Teaching future educators

Hamann said a major appeal to teaching is becoming part of a larger social network, as he said schools play a central role in the creation of a community. When a bill like LB374 creates a division between parents and educators, it inhibits joy in teaching, he said.

He emphasized that teachers “overwhelmingly” want the same level of success for their students that parents do, and they work hard to move them forward in life. Introducing suspicion into that, he said, feels corrosive.

“Suddenly, the parents are the enemy or they're scrutinizing you,” he said. “It inhibits the central spirit of how education is supposed to happen.”

Hamann said he hears more students ask if they will be trusted as professionals once they begin teaching much more than he did at the beginning of his career.

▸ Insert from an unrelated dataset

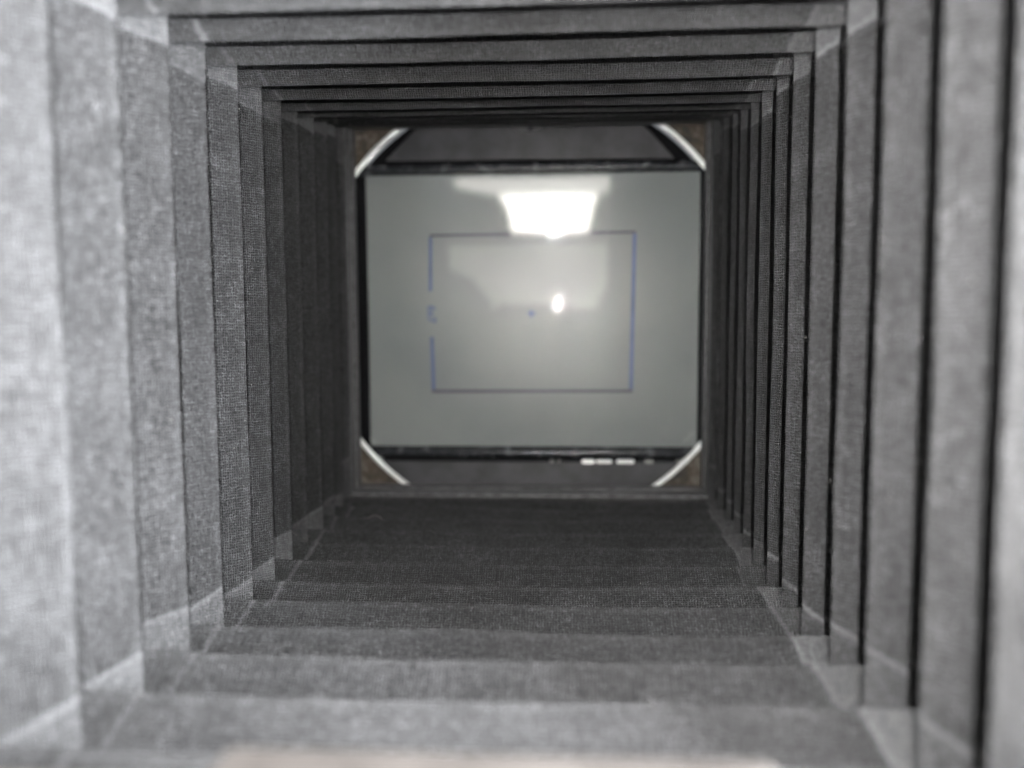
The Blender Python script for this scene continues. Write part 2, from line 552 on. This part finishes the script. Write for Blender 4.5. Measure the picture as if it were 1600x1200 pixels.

Catalano said that in UNL’s teacher preparation program, they have to prepare for these potential changes and keep students informed about the future of their desired careers.

“It’s hard to tell these bright students … ‘You face a really difficult road because people are trying to make the job even tougher for you,’” Catalano said. “We have to let them know what to expect when they’re in the real world. But it’s daunting.” 

State Sen. Megan Hunt of Omaha proposed a motion to indefinitely postpone LB374 on Feb. 1. The Education Committee has not taken further action on the bill since its public hearing.